C’est une danse populaire fantasmée, une danse folklorique imaginaire, venue d’une Méditerranée alternative. Faite de réminiscences de mouvements traditionnels de Turquie, du Maroc ou d’Israël, elle est inventée devant nous par un groupe d’hommes qui tentent de célébrer la possibilité d’une union. En 2013, D’après une histoire vraie…, chorégraphie de Christian Rizzo pour huit danseurs et deux batteurs, majoritairement issus du Maghreb et du Moyen-Orient, a fait date au point de tourner du Pérou au Japon pendant plusieurs années. Dedans, des hommes pieds nus, en jean, tout en barbes longues et chemises retroussées, esquissent des unissons et se désaccordent, s’élancent main dans la main et se diffractent au son de batteries qu’ils n’épousent pas toujours et d’une lumière qui, parfois, éclaire le vide entre eux. Cette pièce clé du répertoire contemporain a entraîné dans son sillage une déferlante de créations lorgnant comme elle vers la transe et l’exhumation de gestes anciens, transmis de génération en génération loin des classes instituées. Alors que le Proche-Orient s’embrase et que l’Amérique fête le règne du virilisme, cette pièce entièrement masculine, sur le rêve de confraternité, résonne bruyamment avec l’actualité.
Cette création, je crois, part d’une scène de danse à Istanbul ?
C’est parti du souvenir d’avoir vu entre deux portes, très fugacement, un groupe d’hommes turcs danser ensemble de façon très rapprochée et très joyeuse des mouvements qu’on dirait folkloriques, ou traditionnels ou populaires. Comme tout souvenir, je l’ai peut-être aménagé, voire, inventé. En tout cas, quelques années après avoir assisté à cette scène, m’en restait ça : l’idée d’être dans un pays frontière, bordure, qui n’appartient pas à l’Europe, et l’idée de mecs qui dansent. C’est drôle comme ce souvenir est venu convoquer quelque chose de mon histoire personnelle – mes parents sont nés au Maroc –, quelque chose de cette Méditerranée que je ne connais que comme diaspora. J’ai donc eu l’envie de proposer à des danseurs de différents pays de la région (Espagne, Maroc, Portugal, Turquie ou Israël) d’inventer ensemble une danse, notre danse folklorique à nous, qui mettrait en jeu ce rapport sensible complètement inventé.
Peut-on reconnaître une danse traditionnelle méditerranéenne en particulier ?

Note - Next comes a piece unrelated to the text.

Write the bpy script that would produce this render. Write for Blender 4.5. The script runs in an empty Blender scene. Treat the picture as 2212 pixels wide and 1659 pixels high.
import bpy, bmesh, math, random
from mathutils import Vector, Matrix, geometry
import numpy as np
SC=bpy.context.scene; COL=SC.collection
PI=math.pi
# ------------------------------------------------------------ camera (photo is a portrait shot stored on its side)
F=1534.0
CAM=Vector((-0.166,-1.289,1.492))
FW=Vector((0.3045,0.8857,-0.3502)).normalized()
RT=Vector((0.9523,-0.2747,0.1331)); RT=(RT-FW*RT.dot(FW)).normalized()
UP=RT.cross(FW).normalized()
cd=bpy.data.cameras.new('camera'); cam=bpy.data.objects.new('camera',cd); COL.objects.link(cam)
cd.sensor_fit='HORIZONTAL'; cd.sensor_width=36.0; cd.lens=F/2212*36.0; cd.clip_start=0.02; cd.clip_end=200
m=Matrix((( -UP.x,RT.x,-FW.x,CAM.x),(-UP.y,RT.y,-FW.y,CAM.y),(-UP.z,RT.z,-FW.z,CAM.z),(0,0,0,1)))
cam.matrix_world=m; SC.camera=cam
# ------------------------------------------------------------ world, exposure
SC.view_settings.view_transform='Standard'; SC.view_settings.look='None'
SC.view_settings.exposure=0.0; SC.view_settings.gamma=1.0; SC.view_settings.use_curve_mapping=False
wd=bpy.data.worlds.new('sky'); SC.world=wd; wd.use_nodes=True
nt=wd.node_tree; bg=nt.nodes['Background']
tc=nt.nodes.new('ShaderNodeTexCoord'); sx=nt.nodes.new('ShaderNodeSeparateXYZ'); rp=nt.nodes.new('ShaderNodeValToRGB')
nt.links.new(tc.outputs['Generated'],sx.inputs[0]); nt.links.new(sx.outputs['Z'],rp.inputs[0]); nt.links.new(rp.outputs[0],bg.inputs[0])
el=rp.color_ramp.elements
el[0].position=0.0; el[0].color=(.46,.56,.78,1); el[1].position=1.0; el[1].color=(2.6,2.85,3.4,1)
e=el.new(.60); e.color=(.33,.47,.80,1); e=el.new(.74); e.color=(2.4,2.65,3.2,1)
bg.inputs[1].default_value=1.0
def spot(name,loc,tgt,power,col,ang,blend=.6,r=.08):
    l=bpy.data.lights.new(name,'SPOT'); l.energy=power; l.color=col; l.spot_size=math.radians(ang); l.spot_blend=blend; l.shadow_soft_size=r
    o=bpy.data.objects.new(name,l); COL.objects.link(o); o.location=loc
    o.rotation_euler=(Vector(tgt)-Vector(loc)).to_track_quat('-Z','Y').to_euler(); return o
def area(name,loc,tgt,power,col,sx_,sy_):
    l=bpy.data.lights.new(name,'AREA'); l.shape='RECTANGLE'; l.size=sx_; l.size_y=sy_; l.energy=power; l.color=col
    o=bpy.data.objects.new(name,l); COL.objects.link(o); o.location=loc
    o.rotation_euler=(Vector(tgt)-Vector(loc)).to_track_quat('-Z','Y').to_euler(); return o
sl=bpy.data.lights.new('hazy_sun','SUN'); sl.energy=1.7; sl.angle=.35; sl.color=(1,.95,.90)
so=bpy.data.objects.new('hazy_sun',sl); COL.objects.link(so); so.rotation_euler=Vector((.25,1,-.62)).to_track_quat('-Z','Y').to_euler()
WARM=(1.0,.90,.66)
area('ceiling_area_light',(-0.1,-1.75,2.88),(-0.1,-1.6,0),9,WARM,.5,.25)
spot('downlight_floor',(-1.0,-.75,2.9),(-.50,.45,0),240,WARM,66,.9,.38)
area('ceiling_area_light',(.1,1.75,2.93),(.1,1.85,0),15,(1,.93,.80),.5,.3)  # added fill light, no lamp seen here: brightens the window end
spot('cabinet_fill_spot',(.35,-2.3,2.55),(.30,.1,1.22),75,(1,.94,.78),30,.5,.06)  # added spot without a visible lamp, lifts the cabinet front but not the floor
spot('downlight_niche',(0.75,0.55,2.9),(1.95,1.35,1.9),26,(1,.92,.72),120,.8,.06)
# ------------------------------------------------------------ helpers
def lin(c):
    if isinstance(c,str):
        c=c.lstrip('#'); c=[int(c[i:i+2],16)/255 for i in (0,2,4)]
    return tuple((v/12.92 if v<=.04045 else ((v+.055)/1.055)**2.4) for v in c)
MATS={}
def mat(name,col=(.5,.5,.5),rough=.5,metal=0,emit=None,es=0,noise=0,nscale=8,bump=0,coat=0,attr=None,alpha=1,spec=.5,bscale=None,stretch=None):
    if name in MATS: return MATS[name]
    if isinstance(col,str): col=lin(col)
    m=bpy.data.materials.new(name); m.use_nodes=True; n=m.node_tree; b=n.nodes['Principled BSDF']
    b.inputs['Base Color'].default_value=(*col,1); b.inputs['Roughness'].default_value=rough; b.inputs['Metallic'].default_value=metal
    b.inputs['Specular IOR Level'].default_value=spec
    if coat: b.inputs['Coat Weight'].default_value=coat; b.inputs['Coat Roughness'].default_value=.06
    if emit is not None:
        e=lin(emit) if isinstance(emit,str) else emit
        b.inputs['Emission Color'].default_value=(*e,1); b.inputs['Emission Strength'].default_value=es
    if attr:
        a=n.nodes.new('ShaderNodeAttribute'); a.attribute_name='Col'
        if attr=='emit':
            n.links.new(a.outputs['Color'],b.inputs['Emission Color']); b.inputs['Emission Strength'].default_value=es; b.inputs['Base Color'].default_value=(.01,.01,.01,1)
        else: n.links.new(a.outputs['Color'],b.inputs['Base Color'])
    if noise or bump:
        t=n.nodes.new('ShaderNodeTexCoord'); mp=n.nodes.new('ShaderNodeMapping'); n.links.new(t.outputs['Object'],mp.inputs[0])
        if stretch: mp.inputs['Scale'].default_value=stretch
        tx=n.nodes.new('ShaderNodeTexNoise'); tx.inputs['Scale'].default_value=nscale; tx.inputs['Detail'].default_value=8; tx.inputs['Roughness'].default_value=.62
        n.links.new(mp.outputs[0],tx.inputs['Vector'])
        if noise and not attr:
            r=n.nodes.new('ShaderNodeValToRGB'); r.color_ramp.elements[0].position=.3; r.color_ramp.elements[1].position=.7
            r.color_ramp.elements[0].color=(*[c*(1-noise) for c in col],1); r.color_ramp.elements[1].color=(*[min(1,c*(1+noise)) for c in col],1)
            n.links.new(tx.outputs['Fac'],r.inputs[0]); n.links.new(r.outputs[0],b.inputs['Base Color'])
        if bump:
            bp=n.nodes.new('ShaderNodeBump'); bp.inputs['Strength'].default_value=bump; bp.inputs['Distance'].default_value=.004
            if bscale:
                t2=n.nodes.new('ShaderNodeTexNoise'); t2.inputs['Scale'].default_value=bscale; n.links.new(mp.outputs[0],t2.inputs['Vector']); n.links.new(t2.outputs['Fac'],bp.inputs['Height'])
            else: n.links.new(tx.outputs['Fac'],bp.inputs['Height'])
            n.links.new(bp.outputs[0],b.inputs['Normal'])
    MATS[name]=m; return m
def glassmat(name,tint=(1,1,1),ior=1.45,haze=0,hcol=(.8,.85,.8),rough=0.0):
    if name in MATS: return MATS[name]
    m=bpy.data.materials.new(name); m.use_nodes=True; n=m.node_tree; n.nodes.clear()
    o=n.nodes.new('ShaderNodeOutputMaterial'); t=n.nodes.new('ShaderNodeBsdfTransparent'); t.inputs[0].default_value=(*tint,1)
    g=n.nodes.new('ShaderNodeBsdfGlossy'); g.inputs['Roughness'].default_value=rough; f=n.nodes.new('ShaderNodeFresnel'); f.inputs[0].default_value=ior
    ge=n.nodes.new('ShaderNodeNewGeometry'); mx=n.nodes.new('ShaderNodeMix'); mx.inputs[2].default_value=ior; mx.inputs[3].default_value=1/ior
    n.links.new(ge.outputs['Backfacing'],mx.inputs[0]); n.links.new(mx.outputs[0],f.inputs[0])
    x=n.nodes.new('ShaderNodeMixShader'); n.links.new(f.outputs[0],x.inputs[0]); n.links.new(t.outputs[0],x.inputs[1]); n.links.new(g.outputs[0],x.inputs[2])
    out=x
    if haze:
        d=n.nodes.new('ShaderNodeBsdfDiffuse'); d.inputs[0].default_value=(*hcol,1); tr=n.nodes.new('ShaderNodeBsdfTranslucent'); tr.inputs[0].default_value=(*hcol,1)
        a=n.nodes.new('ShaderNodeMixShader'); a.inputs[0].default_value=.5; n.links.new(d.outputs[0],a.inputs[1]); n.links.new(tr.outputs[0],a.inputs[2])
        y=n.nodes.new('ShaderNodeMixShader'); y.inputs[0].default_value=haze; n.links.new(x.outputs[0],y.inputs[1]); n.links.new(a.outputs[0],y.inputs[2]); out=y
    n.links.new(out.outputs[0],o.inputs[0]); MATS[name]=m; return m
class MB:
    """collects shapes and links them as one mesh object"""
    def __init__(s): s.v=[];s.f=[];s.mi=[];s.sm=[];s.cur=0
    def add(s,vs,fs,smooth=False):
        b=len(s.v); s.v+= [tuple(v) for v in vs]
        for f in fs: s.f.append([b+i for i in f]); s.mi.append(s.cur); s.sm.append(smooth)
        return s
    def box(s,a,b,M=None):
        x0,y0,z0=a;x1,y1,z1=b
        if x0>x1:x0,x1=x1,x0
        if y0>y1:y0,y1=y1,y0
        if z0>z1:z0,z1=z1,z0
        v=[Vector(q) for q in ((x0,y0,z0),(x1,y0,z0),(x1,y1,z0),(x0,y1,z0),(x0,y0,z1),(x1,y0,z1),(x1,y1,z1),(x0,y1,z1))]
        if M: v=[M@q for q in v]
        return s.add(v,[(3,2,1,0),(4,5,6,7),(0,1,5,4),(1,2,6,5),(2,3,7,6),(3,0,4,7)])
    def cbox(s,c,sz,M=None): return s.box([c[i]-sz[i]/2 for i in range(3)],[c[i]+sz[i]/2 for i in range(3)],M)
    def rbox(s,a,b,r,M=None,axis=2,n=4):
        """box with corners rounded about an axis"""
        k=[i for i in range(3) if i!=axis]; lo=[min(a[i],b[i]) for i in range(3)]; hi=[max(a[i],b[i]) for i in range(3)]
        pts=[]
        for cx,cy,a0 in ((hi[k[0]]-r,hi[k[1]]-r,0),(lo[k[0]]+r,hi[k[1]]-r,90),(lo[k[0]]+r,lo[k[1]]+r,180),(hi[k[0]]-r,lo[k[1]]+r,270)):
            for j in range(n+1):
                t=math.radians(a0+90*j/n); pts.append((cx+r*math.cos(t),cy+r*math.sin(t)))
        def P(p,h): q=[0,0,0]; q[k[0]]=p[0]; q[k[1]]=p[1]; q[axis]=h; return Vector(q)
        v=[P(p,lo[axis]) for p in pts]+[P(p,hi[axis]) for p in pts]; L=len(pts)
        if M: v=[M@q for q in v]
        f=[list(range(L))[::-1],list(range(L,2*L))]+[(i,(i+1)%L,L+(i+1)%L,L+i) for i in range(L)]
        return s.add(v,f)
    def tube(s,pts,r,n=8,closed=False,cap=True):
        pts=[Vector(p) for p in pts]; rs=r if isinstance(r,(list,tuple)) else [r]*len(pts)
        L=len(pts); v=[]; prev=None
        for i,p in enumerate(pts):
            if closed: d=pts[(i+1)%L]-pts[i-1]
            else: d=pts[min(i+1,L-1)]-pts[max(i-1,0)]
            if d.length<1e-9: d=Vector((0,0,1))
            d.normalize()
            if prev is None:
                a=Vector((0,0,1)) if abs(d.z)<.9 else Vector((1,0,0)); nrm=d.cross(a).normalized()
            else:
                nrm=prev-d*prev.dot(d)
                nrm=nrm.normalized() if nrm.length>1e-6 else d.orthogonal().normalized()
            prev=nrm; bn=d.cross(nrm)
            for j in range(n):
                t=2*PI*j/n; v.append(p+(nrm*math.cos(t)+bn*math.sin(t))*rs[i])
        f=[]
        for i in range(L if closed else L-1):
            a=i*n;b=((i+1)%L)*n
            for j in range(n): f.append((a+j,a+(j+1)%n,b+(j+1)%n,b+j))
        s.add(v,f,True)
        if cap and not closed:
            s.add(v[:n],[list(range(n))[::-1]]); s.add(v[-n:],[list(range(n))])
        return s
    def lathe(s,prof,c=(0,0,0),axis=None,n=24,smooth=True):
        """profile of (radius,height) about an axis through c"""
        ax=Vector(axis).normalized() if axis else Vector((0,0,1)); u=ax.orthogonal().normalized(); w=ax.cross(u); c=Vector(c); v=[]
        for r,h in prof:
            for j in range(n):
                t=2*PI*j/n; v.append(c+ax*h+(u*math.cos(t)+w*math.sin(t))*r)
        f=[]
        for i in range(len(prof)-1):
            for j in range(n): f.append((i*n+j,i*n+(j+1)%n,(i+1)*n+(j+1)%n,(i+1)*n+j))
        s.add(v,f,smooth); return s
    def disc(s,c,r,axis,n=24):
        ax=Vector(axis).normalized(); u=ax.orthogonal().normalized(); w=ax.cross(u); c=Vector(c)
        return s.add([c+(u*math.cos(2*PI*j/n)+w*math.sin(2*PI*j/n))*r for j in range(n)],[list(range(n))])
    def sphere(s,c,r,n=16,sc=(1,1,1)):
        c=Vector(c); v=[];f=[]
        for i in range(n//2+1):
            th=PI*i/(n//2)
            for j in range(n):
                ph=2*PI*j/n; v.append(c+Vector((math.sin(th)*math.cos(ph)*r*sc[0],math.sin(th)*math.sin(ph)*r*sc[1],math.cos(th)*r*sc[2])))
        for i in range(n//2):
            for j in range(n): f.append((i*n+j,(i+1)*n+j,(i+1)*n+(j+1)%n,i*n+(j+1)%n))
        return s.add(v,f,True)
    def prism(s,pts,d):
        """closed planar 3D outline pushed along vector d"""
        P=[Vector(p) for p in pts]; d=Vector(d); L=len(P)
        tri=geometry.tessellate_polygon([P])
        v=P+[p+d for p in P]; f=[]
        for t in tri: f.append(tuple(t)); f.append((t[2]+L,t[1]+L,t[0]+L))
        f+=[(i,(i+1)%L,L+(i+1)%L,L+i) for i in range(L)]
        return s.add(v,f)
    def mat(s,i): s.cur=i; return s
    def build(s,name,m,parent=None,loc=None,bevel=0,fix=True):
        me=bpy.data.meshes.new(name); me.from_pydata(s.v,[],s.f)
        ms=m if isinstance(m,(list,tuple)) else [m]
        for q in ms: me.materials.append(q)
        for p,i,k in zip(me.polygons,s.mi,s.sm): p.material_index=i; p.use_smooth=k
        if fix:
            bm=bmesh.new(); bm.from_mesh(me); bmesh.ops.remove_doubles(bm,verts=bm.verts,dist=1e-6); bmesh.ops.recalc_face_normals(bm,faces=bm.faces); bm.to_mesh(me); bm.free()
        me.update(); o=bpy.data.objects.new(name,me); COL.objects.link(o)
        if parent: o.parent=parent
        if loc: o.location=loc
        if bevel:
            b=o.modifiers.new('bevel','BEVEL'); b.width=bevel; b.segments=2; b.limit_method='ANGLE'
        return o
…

Non, on reconnaît de grands invariants, les frappés, les rondes, mais tout vient d’improvisations. Nous avons surtout travaillé avec les danseurs sur l’approche fantasmée qu’ils ont de ces différents folklores. Ce qui m’intéressait était de faire l’expérience d’autres modalités de composition de ces motifs, voir ce qui allait résister de ces danses dès lors qu’on les partageait autrement, dans une communauté imaginaire.
Pourquoi uniquement des hommes ?
Parce que dans mon souvenir ce groupe était uniquement masculin. Surtout, ça m’intéressait de faire exister un panel très large de relations de mecs qui s’affranchiraient des stéréotypes des représentations de corps d’hommes glorieux, de masculin toxique dans lequel je ne me reconnais pas du tout. La pièce n’est faite que de différentes modalités d’attention entre eux.
Vous avez tourné cette pièce au Maroc, en Turquie, en Israël… Que retenez-vous des réactions des spectateurs dans ces différents pays ?
Ce qui m’a marqué, c’est que, quel que soit le pays, beaucoup étaient persuadés qu’on avait travaillé sur leur propre pays ou régions. Les spectateurs bretons voient avant tout un fest-noz, les Turcs ou Marocains reconnaissaient des danses de mariage etc., les gens repensaient aux danses de leurs grands-parents… Ce qui a été très beau dans cette aventure est que chaque danseur a pu jouer la pièce dans son pays d’origine, ce qui n’était pas prévu au début mais c’est comme si cette pièce de groupe avait aussi ramené tout le monde chez soi.
Comment l’équipe vit-elle la concomitance de la reprise de cette pièce et de la guerre au Proche-Orient ?
La pièce montre la tentative, pour un groupe d’hommes du pourtour méditerranéen, de faire communauté et de célébrer la joie d’être ensemble. C’est évident que l’actualité rend le sous-texte de la pièce encore plus fort, on se sent rattrapé par le réel. Et ça nous questionne sur l’avenir même de cette pièce.
D’après une histoire vraie… de Christian Rizzo, du 7 au 9 novembre au CentQuatre à Paris, les 12 et 13 à Annecy, le 23 à Béziers, les 26 et 27 à Albi, puis tournée 2025 à Angers, Périgueux, Colombes, etc.